US online marketplace Etsy has been accused of paying too little tax in the UK. A final 2020 bill of just £128,000 in corporation tax falls way short of a near-£7 million estimation had it booked all its £160 million sales at Etsy UK, according to research by campaign group TaxWatch.


Facebook: Etsy - Facebook: Etsy


The vast majority of its UK sales are booked in Ireland where they attract a lower tax rate, according to Etsy’s US stock market filings. The filing also noted that the UK is its most important market outside of the US, accounting for over 10% of the company’s takings.

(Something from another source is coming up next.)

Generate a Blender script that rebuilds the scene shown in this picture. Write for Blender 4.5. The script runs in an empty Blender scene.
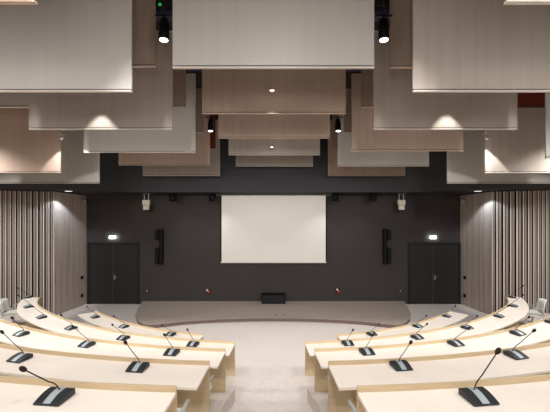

It’s a system similar to that used by other US tech companies including Facebook, Google, Apple and Microsoft. Amazon, which books much of its UK business via Luxembourg, reportedly paid £492 million in UK tax last year on sales of over £20 billion. 

Although tax laws are not being contravened, they raise ethical questions about where profits are generated and how much tax is paid.

Growth in Etsy’s UK earnings has been huge, rising from $51m (£40.1m) in 2018 to $329m (£243m) in 2021, an increase of more than 600%. The group also bought UK-based secondhand fashion site Depop last June, adding millions more in sales from the UK.

George Turner at TaxWatch said: “Despite Etsy’s ethical pretensions, it is in fact just another US tech company using the same tax structures as other US tech companies to move profit out of the UK and into tax haven Ireland.

Etsy declined to comment on the details of TaxWatch’s calculation of its tax liabilities in the UK but it is understood the company did pay a digital services tax in the country in 2020 and 2021.

An Etsy spokesperson told the Guardian newspaper that the company had “paid or accrued for any known and material tax obligations in compliance with current cross-border tax laws. Cross-border corporate tax law is extremely complex and Etsy is committed to paying our fair share.

“Ireland is the location of our international headquarters, where we employ dozens of people who support our international community across many critical business functions, like software and product engineers, payments operations, technical project managers, and member support.”

Etsy said it endorsed the Organisation for Economic Co-operation and Development’s (OECD) attempt to “create a more equitable and simple model” for cross-border taxation and added: “We are very supportive of a global consensus on how to tax the digital economy even if our tax bill increases.”